The current setting of desks in rows is suited to the industrial model of education where teachers teach what they think is important and students are expected to learn.

Yet if we are looking at an increasingly democratic approach to education where students are informed about educational choices and are encouraged to voice their opinions, our class room settings should reflect this as well.

Having an imposing desk at the top of the class represents power and control. Most of us can recall the dread of being summoned up to the teacher’s desk to have our various sins of carelessness, indiscipline or general laziness highlighted.

Can there be an alternative way of organising classrooms where the teacher’s desk does not intimidate? Should the teacher’s desk have apermanent position as the Sun in the Solar System?

If we believe that education for the future is about helping children examine, evaluate and extend current knowledge, then we need to create classrooms where children can think creatively and divergently. This will involve providing opportunities for children to discuss, debate and critique - in other words learn not just from the teacher but from each other.

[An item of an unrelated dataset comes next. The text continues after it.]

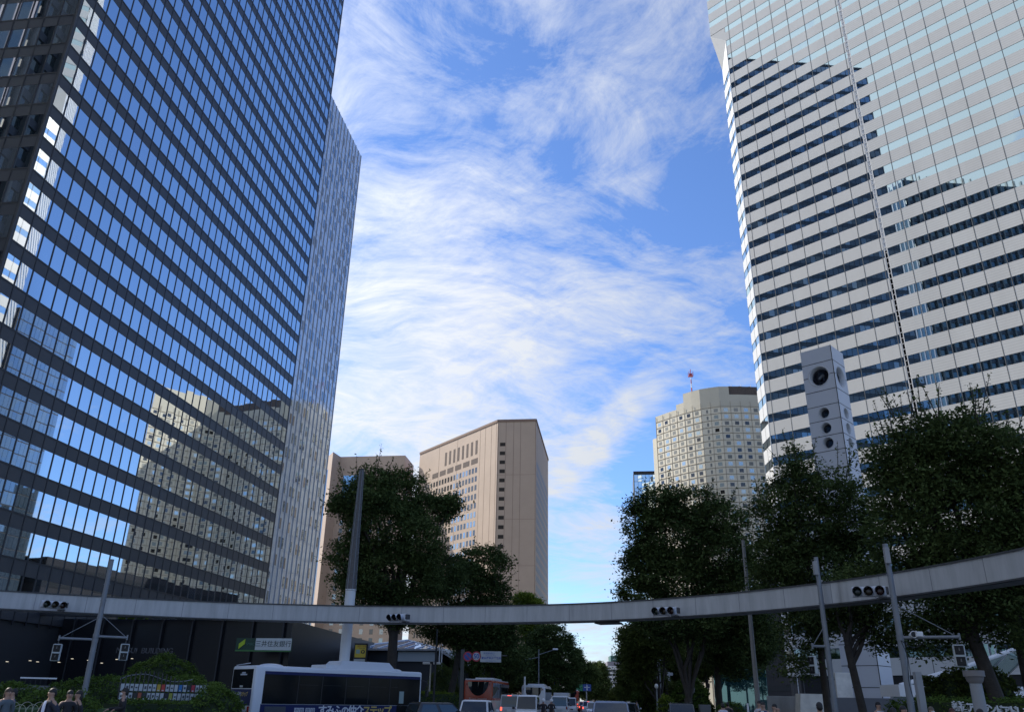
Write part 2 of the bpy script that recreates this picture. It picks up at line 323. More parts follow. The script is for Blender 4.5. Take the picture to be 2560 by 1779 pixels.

Co-operative learning encourages children to gain knowledge in a non-threatening environment which is essential for nurturing creativity. Try thinking out-of-the-box when you have been asked to stand up and have everyone’s eyes trained on you!

Classrooms need to be flexible to allow permutations and combinations of settings – which in turn support collaborative learning.

Wednesday, August 4, 2010

Learning Environments

Schools along with libraries and museums are considered to be the primary learning environments. Much of present day learning takes place in these physical locations.

In future, as the world becomes more and more inter-connected and technology-enabled, our definition of a learning environment will have to be extended to include the virtual and online world as well. As educators we need to realise that a learning environment need not necessarily be a physical setting.

On the other hand, if we wish to provide education that enables and supports social, cognitive, spiritual and creative development in young individuals, we need to ensure that our schools and classrooms also support positive human relationships.

The requisite for educators, designers, and architects therefore is to design physical spaces in schools such that they optimise children’s learning in all the domains of development.

Schools of future will have to try to merge technology with physical space and at the same time provide rich and diverse opportunities where children can interact with peers and adults and develop a sense of community.

An implication of this dynamic interactive approach to learning is that spaces in schools should have built-in flexibility. It should be possible to create multiple layouts using the same furniture, equipment and storage options in a variety of configurations.

Finally - given the ecological damage that the Earth is experiencing, it is important that our children grow up into environmentally responsibleindividuals.

Educators, architects and designers need to collaborate to create spaces where children can experience, explore and work with the natural environment to develop sensitivity and responsibility towards it.